Who can tell the young man how to grasp the magic clew of the globe that spins with us? There is no turnpike or railroad that leads into journalism. There are vacancies for didactic amateurs. Nobody is wanted. And yet we are always looking out for somebody, and once in awhile he comes. He does not ask for a place, but takes that which is his. Do not say to the young man there are no possibilities. There certainly are more than ever before. Young man, if you want to get into journalism, break in. Don’t ask how. It is the finding of it out that will educate you to do the essential thing. The young man must enter the newspaper office by main strength and awkwardness, and make a place for himself.

The machines upon which we impress the sheets we produce for the market—and we all know how costly they are in their infinite variety of improvements, for the earnings of the editor are swept away by the incessant, insatiable requirements of the pressmaker—this facile mechanism is not more changeable than the press itself, in its larger sense—and the one thing needful, first and last, is man. With all the changes, the intelligence of the printer and the personal force of the editor are indispensable.


WHITELAW REID.

EDITOR OF THE NEW YORK “TRIBUNE.”

HERE is an old adage which declares “fortune favors the brave.” This seems to be eminently true in the case of Whitelaw Reid, than whose life few in American literature are more inspiring to the ambitious but poor youth struggling upward for recognition among his fellow-men; for it was by dint of hard work, heroic energy and unflagging perseverance that he has worked himself from the ranks of obscurity to one of the most prominent and honorable positions in modern journalism.

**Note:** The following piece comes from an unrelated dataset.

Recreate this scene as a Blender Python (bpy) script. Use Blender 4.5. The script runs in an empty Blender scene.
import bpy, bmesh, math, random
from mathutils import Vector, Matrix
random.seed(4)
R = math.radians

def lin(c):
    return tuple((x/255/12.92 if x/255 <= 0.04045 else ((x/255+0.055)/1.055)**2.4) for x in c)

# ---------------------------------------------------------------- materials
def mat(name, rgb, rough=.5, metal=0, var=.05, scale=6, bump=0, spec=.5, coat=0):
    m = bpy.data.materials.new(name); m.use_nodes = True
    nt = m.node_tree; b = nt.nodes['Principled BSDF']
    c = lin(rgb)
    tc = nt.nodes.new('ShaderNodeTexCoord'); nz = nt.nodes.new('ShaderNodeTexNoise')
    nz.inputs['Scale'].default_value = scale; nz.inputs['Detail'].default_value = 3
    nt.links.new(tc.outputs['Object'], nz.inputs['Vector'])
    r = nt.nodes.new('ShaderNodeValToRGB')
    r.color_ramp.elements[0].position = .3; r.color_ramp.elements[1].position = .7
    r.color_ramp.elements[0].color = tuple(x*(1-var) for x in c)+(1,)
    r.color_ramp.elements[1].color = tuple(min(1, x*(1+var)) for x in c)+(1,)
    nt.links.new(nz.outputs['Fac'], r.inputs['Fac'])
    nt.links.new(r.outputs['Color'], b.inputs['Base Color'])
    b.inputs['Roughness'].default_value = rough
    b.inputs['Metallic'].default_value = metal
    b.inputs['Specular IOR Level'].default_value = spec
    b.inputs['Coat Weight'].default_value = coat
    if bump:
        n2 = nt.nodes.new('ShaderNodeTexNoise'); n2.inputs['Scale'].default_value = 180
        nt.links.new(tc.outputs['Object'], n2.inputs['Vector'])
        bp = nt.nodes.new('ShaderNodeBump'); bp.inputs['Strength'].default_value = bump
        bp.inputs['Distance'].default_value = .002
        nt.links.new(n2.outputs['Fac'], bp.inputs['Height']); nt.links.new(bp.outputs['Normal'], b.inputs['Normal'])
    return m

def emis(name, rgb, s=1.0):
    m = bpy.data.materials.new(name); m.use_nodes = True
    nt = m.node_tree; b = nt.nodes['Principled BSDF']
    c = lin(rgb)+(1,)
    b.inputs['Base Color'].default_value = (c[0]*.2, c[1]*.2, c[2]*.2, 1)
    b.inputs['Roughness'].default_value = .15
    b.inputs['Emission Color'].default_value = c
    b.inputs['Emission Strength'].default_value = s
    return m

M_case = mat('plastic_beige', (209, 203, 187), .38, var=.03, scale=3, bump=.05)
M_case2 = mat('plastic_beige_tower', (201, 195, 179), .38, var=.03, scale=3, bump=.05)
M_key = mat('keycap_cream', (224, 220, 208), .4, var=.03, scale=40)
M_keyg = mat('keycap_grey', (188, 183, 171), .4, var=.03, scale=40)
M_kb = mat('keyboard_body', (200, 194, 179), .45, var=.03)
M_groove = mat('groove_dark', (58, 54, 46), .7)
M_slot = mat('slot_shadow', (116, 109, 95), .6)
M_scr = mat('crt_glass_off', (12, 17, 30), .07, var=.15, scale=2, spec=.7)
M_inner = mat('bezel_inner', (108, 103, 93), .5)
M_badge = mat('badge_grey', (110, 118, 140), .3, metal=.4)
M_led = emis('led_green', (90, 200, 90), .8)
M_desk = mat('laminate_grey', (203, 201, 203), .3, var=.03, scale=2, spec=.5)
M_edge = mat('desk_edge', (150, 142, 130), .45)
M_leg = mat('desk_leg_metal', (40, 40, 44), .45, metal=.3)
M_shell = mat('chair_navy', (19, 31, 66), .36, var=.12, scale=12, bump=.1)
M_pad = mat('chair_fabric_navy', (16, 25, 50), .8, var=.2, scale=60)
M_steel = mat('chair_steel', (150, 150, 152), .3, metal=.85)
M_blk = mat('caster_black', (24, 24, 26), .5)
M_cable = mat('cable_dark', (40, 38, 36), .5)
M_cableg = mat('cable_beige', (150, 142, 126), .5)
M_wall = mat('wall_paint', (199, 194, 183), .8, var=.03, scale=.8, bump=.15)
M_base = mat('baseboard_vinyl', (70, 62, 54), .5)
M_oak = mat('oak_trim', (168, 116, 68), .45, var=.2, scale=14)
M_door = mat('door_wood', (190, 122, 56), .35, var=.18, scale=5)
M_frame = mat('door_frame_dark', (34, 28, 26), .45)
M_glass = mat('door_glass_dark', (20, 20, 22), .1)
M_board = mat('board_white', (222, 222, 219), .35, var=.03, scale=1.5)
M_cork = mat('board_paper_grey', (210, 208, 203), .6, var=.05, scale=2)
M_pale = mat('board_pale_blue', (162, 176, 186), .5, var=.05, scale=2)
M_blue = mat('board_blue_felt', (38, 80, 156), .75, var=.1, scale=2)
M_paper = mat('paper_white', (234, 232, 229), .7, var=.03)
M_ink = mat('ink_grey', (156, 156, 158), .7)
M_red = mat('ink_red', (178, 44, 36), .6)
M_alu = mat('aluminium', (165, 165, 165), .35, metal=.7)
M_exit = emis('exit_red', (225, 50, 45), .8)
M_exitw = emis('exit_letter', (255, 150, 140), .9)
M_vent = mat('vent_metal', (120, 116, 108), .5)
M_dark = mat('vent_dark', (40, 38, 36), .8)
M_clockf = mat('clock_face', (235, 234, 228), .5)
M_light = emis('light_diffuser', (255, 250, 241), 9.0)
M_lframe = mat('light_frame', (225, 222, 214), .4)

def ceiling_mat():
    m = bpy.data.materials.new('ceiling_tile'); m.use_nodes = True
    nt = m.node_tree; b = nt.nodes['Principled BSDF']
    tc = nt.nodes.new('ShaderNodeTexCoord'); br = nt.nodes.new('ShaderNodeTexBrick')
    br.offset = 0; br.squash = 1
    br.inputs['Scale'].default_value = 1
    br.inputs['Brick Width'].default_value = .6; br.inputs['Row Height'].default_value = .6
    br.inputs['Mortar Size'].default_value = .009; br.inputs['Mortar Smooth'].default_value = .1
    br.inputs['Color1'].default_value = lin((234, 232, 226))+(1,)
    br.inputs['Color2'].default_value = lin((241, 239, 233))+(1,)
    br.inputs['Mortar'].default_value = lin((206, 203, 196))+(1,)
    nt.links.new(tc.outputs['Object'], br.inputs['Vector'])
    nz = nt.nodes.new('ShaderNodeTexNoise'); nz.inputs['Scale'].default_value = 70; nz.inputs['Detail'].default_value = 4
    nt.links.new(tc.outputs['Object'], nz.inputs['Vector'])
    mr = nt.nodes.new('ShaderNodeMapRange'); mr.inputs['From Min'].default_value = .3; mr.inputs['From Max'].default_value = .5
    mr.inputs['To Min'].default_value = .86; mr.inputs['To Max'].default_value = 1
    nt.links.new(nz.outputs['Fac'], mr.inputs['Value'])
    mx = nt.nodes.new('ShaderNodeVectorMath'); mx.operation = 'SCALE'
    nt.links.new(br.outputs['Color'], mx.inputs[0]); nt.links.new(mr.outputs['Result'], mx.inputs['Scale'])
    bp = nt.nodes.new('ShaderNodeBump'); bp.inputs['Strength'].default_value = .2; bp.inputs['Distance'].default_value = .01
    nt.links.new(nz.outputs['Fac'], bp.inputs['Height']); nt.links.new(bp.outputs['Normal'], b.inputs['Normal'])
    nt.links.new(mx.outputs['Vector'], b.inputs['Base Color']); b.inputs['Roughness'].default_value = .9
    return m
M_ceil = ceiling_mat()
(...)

Whitelaw Reid was born near Xenia, Ohio, October 27, 1837. The principle of industry was early inculcated in his life; and, besides doing his share in the work of the family, he found so much time for study that he graduated from the Miami University before he was twenty years of age and was actively engaged in journalism and politics before his majority,—making speeches in the Fremont campaign on the Republican side,—and was made editor of the “Xenian News” when only twenty-one years of age. When the Civil War began, he had attained such a reputation as a newspaper writer that the “Cincinnati Gazette” sent him to the field as its special correspondent. He made his headquarters at Washington, and his letters concerned not only the war, but dwelt as well on the current politics. These attracted attention by their thorough information and pungent style. He made excursions to the army wherever there was prospect of active operation, was aide-de-camp to General Rosecrans and was present at the battles of Shiloh and Gettysburg. In 1863, he was elected Librarian of the House of Representatives at Washington, in which capacity he served until 1866. After the war, he engaged for one year in a cotton plantation in Louisiana and embodied the result of his observations in his first book entitled “After the War” (1867).